The $600 billion question: Where are banking's technology gains going?

The $600 billion question: Where are banking’s technology gains going? — By Michael Powrie
The $600 billion question: Where are banking's technology gains going?
Written By:
Arundhati Kumar
Published on
Updated on

Banks are spending more on technology than ever before and have less to show for it than they should.

Despite the sector's net income hitting $1.2 trillion globally in 2024, McKinsey flags a stubborn disconnect: banks spend roughly $600 billion a year on banking technology, yet productivity gains remain low and valuations trail nearly every other industry by close to 70%. The money is going in. The returns are not coming out. A large part of that gap comes down to three compounding challenges that the industry has not yet solved. So what are they, and what would a genuinely better system look like?

Three challenges the industry hasn't cracked

The first is customer expectation. 71% of consumers expect personalised interactions, and 76% get frustrated when this doesn't happen. Yet the gap between what customers expect and what most banks actually deliver is not narrowing. It is widening.

The second is compliance complexity. US and Canadian financial institutions spend $61 billion a year on financial crime compliance, with compliance costs having increased for 99% of financial institutions. Regulatory burden is not a static cost. It is growing.

The third is the contact centre capacity gap. According to Gartner, more than 75% of customer service leaders feel pressure from executive leadership to implement GenAI, yet most are far from realising its benefits. Meanwhile, Gartner finds that customer expectations for service interactions will only continue to rise.
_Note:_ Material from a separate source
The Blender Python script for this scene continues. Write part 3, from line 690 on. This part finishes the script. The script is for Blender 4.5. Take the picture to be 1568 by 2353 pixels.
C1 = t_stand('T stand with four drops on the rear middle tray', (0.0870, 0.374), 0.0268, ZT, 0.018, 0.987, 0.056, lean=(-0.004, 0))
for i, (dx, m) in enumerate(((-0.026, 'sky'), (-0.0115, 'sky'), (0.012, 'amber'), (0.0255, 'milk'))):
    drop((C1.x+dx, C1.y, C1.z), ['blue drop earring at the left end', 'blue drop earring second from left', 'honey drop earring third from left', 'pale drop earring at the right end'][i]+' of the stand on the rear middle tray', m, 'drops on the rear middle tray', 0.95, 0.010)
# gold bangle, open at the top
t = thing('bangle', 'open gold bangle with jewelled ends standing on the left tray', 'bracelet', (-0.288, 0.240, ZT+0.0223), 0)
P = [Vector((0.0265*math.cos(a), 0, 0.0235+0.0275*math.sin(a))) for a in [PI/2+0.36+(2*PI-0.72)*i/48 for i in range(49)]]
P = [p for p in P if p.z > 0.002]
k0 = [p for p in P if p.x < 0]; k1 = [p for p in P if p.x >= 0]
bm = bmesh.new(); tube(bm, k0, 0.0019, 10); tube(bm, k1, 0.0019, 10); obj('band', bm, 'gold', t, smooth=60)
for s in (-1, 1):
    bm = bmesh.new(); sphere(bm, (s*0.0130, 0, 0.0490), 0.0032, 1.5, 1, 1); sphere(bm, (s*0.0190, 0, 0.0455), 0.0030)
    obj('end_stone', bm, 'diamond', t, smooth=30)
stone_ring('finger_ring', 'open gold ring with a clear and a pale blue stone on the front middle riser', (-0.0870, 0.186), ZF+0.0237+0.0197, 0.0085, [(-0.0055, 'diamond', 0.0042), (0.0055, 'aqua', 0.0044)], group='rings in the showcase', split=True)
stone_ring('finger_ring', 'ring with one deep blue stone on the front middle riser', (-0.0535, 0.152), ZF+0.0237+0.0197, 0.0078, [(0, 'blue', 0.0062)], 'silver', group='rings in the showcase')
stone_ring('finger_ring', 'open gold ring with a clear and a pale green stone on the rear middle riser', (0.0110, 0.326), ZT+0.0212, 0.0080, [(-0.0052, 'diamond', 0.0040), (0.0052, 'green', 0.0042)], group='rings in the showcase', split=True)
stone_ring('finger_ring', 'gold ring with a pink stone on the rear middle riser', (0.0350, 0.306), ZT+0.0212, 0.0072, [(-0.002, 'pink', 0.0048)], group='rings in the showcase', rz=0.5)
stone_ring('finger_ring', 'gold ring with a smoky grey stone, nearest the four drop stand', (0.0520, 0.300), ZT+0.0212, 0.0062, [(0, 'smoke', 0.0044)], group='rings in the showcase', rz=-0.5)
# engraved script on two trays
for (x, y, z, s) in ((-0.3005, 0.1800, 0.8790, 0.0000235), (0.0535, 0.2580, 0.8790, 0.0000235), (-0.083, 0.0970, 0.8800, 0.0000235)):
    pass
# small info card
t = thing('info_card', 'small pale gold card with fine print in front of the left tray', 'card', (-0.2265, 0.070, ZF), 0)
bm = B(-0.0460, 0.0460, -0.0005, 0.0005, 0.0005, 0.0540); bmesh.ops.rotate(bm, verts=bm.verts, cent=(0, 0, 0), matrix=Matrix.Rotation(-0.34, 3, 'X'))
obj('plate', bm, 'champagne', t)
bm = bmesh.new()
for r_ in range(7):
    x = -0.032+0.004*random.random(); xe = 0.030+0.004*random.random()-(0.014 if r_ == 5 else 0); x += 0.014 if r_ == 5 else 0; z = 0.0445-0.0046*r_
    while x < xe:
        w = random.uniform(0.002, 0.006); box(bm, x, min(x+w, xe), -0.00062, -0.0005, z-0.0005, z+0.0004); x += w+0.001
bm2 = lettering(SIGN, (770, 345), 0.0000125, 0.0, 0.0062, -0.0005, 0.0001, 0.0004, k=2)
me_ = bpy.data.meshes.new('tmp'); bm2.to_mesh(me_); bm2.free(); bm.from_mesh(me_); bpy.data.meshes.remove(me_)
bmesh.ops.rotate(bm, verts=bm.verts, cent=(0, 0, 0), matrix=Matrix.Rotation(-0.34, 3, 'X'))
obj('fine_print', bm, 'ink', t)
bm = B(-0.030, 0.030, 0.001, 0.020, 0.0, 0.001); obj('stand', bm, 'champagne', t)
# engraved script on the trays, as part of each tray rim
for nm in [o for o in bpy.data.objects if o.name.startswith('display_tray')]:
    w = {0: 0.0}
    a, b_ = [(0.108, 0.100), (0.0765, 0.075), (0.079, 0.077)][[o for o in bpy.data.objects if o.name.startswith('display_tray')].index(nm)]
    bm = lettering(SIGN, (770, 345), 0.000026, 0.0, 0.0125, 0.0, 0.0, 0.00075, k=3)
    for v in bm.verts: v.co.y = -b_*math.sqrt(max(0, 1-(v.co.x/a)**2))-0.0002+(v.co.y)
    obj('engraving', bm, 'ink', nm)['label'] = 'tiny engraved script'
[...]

Contact centres are being asked to do more with the same headcount while simultaneously improving quality and containing costs. Something has to give.

What a better-built system would actually look like

In an ideal world, the solution starts with the channel problem. A unified omnichannel automation layer would handle routine enquiries consistently across voice, chat and digital channels, carrying full customer context from one touchpoint to the next. No customer would have to repeat themselves when moving between channels. No agent would have to reconstruct a conversation from scratch.

When a query does reach a human agent, the difference between a good interaction and a frustrating one often comes down to what the agent knows before the conversation even begins. Real-time agent assistance that surfaces personalised customer insights drawn from transaction history, prior interactions and behavioural signals means agents can respond with precision rather than starting from scratch mid-call.

Compliance does not have to be a bottleneck. Secure, compliance-aware workflows that embed identity verification and full interaction traceability into the process itself mean that KYC, AML, and data privacy requirements are met continuously and automatically, every time. Every interaction leaves a clean, auditable trail, removing the manual overhead that currently drives so much of that $61 billion compliance cost.

Finally, not every query should follow the same path. Intelligent routing that reads the nature and priority of an incoming request and matches it to the right specialist from the first point of contact eliminates the transfers and holds queues that erode trust fastest. Just 5% of contact centre leaders have a customer-facing GenAI solution fully deployed, which means the institutions that move on it now are not catching up. They are pulling ahead.

The $600 billion question was never really about technology spend. It was about whether that spend was reaching the places where customers actually experience the bank. For investors and executives watching the sector, the contact centre is no longer a cost line to be managed. It is the clearest signal of whether a bank's technology investment is working, and right now, for most institutions, the gap between investment and outcome has never been more visible.